Kürt sorununun tüm aşamalarını gördünüz; hapiste de kaldınız. Bugünkü süreci eskiden yakalamak mümkün müydü?
Diyarbakır Cezaevi'ndeyken bugün Kürt sorunu için iş başındaki hükümetin çalışacağını rüyamda görsem inanmazdım. Şerafettin'in (Elçi) adı havalimanına verilecek dese kim inanırdı? Öcalan'ın Nevruz açıklamasından sonra BDP'liler Kandil'e gidiyor, mesaj götürüyor, mesaj getiriyor. Böyle bir şeyin olacağı geçen yıl aklıma bile gelmezdi. Ama bugünkü durum fiilidir. Hala hukuki bir dayanağı yok. Hatta hükümetin övündüğü demokratik adımların birçoğunun yasal dayanağı yok.
Akil İnsanların raporu sürece yönelik olumsuz fikirleri değiştirir mi sizce?
Eski anketlerde kamuoyunun Kürtlerin ana dilinin tanınması, yerel özerklik tanınması konusunda yüzde 80-90 ret çıkıyordu. Akillerin çalışması sonucunda yüzde 60-70 Kürt sorununun çözümüne destek var. Bu çizgiye gelmek muazzam bir şey. Ama hükümet de yaptığı anketlerde bu sonucu bulamıyor galiba. Bunu bulsa, Başbakan daha rahat konuşacak.
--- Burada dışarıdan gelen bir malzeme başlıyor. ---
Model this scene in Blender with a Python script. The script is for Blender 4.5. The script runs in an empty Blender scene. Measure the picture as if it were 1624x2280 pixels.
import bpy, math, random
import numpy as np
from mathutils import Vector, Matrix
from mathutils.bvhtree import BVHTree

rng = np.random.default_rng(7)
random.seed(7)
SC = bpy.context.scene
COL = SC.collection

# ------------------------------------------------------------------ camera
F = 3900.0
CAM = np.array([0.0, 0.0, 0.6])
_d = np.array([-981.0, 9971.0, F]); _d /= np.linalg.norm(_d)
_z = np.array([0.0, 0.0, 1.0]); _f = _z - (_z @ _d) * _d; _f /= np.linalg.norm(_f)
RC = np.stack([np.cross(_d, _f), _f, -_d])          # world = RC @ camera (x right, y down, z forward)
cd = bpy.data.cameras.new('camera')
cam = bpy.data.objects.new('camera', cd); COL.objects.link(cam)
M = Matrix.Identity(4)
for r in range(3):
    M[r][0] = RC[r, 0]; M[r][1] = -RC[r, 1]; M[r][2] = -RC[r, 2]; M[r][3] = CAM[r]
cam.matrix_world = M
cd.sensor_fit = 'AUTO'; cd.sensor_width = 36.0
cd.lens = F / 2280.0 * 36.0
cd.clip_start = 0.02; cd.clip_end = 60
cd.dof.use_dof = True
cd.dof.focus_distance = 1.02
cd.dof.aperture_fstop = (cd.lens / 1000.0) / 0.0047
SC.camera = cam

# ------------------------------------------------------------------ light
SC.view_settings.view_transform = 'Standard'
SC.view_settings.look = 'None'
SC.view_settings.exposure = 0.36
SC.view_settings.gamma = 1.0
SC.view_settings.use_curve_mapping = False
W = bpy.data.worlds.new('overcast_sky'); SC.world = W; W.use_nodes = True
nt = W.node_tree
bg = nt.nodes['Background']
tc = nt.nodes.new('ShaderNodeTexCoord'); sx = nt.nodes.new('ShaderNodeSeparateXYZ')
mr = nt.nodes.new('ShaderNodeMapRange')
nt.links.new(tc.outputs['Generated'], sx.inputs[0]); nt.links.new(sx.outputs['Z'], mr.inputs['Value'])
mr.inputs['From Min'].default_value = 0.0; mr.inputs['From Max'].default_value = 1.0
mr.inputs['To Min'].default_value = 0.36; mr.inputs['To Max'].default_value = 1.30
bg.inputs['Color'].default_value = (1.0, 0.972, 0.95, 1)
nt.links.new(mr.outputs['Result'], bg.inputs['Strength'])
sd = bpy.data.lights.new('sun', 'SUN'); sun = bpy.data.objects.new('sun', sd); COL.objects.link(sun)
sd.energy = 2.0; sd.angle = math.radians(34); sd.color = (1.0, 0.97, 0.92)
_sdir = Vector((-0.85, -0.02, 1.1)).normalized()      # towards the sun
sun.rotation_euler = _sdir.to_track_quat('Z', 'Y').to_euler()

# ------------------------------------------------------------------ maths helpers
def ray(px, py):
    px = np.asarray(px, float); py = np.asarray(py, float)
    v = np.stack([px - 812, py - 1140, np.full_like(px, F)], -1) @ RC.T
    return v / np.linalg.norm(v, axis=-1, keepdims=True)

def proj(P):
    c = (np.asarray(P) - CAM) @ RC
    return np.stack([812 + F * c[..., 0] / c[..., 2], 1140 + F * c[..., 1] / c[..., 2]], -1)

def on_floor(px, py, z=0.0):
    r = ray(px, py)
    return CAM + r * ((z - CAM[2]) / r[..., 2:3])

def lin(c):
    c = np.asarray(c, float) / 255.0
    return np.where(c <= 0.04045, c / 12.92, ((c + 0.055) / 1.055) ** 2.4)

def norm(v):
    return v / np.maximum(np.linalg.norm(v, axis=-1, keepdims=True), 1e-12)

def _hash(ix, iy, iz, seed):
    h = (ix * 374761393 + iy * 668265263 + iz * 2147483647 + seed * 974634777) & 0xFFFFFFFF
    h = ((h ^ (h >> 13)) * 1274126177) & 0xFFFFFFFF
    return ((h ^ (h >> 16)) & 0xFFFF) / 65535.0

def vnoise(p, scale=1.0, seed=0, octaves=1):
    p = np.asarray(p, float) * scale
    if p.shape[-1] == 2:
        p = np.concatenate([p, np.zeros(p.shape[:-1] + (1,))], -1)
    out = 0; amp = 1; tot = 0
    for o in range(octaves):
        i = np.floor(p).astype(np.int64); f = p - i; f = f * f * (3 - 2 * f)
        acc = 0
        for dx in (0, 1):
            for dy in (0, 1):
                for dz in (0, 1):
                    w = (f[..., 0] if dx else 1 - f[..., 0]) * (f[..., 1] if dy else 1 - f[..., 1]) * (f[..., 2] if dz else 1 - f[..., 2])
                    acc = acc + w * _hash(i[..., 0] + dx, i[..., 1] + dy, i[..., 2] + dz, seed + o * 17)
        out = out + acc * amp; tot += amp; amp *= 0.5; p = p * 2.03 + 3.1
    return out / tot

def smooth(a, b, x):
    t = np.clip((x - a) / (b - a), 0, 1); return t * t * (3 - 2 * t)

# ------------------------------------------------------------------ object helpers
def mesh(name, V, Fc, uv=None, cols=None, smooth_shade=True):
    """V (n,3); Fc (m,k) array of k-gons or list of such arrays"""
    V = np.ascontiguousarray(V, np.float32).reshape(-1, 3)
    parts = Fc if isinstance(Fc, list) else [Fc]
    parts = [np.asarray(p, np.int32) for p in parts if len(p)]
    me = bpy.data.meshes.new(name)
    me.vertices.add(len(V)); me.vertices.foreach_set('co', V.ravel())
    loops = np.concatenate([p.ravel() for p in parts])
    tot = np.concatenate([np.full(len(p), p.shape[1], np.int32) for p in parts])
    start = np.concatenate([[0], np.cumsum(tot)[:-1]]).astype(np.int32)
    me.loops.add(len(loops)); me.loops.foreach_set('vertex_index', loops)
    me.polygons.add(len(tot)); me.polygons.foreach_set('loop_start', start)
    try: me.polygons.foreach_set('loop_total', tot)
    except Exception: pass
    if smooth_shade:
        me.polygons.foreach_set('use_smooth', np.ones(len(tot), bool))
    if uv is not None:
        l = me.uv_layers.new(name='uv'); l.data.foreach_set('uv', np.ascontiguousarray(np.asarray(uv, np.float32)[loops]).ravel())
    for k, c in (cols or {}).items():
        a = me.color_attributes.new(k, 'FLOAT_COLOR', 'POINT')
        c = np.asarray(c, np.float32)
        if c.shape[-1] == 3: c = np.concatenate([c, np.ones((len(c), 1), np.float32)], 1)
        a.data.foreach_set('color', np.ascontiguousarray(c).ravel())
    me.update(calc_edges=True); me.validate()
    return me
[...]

Ne tür bir beklentiniz var Başbakan'dan?
"Erdoğan'ın çok büyük bir cesaret gösterdiğini kabul ediyorum. Ortamı yumuşattı, eleştirileri makule indirdi. AK Parti sürecin yürümesi için kongredeki maddelerini yineleyebilir. Bunu söylerlerse, AK Parti'nin sürece bakışı bir kez daha ortaya konur, faydalı olur."